_WORK TO COMPLETE_
Go through the listing and copy each line with the string "objects".

_SOURCE MATERIAL_
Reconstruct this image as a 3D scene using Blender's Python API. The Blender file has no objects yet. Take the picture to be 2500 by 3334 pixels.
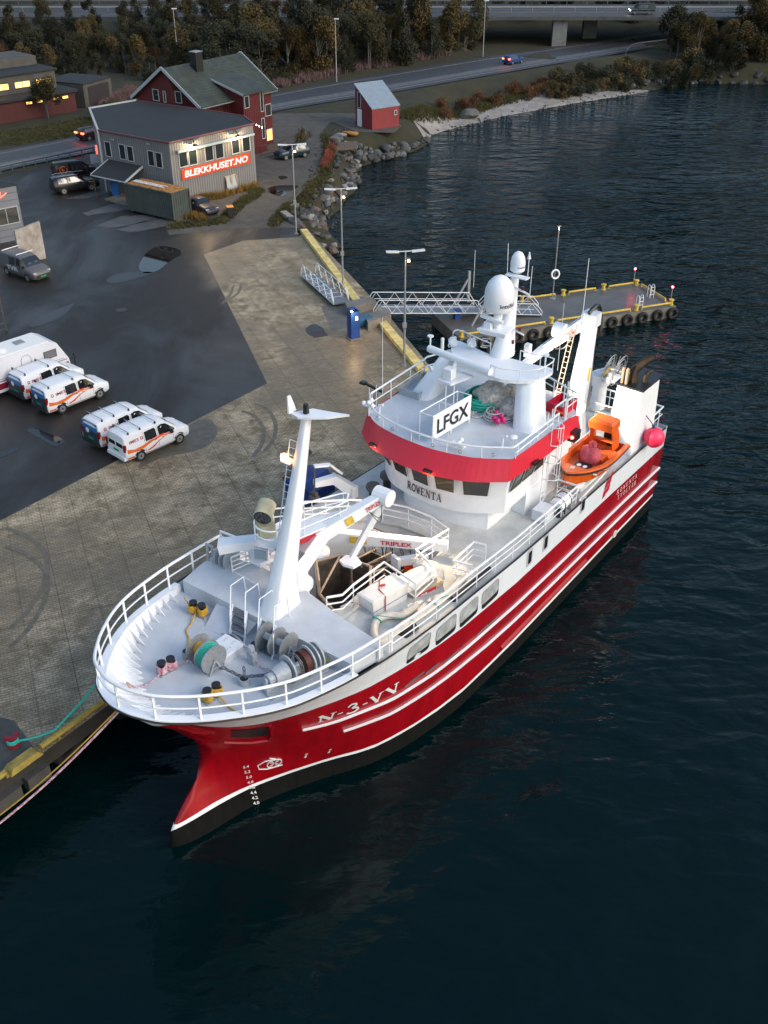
import bpy, bmesh, math, random
import numpy as np
from mathutils import Vector, Matrix, noise
random.seed(7)
R = math.radians
SC = bpy.context.scene
COL = SC.collection
# ---------------------------------------------------------------- camera, sky, light, exposure
HC, TH, FP = 31.5, R(32.8), 3300.0
cam = bpy.data.cameras.new('camera'); cam.sensor_fit = 'VERTICAL'; cam.sensor_height = 24
cam.lens = FP / 3334 * 24; cam.clip_end = 5000; cam.clip_start = 0.5
camo = bpy.data.objects.new('camera', cam); COL.objects.link(camo)
camo.location = (0, 0, HC); camo.rotation_euler = (math.pi / 2 - TH, 0, 0)
SC.camera = camo
W = bpy.data.worlds.new('World'); SC.world = W; W.use_nodes = True
nt = W.node_tree; nt.nodes.clear()
sky = nt.nodes.new('ShaderNodeTexSky'); sky.sky_type = 'NISHITA'; sky.sun_disc = False
sky.sun_elevation = R(32); sky.sun_rotation = R(120); sky.air_density = 1.5; sky.dust_density = 2.5; sky.ozone_density = 2.0
bg = nt.nodes.new('ShaderNodeBackground'); bg.inputs[1].default_value = 0.13
wo = nt.nodes.new('ShaderNodeOutputWorld')
nt.links.new(sky.outputs[0], bg.inputs[0]); nt.links.new(bg.outputs[0], wo.inputs[0])
sun = bpy.data.lights.new('sun', 'SUN'); sun.energy = 0.5; sun.angle = R(25); sun.color = (1, .97, .94)
suno = bpy.data.objects.new('sun', sun); COL.objects.link(suno)
suno.rotation_euler = (R(58), 0, R(180 - 120)); suno.location = (60, 20, 80)
SC.view_settings.view_transform = 'Standard'; SC.view_settings.look = 'None'
SC.view_settings.exposure = 0.85; SC.view_settings.gamma = 1; SC.view_settings.use_curve_mapping = False
SC.render.engine = 'CYCLES'
# ---------------------------------------------------------------- measuring: survey of the photo at a known height
KD = 2500 / 1659
def ray(x, y):
 u = (x * KD - 1250) / FP; v = (y * KD - 1667) / FP
 return (u, math.cos(TH) - v * math.sin(TH), -math.sin(TH) - v * math.cos(TH))
def gz(x, y, z=2.5):
 d = ray(x, y); s = (z - HC) / d[2]; return Vector((d[0] * s, d[1] * s, z))
SB = (-8.07, 25.4); SA = (.5902, .8073); SN = (.8073, -.5902)
def SH(s, t, z): return Vector((SB[0] + SA[0] * s + SN[0] * t, SB[1] + SA[1] * s + SN[1] * t, z))
def sZ(x, y, z):
 p = gz(x, y, z); a, b = p.x - SB[0], p.y - SB[1]; return (a * SA[0] + b * SA[1], a * SN[0] + b * SN[1], z)
def sT(x, y, t):
 d = ray(x, y); k = (t + SB[0] * SN[0] + SB[1] * SN[1]) / (d[0] * SN[0] + d[1] * SN[1])
 return (k * (d[0] * SA[0] + d[1] * SA[1]) - SB[0] * SA[0] - SB[1] * SA[1], t, HC + k * d[2])
def sS(x, y, s):
 d = ray(x, y); k = (s + SB[0] * SA[0] + SB[1] * SA[1]) / (d[0] * SA[0] + d[1] * SA[1])
 return (s, k * (d[0] * SN[0] + d[1] * SN[1]) - SB[0] * SN[0] - SB[1] * SN[1], HC + k * d[2])
ident = lambda a, b, c: Vector((a, b, c))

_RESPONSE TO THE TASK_
Reconstruct this image as a 3D scene using Blender's Python API. The Blender file has no objects yet. Take the picture to be 2500 by 3334 pixels.
camo = bpy.data.objects.new('camera', cam); COL.objects.link(camo)
suno = bpy.data.objects.new('sun', sun); COL.objects.link(suno)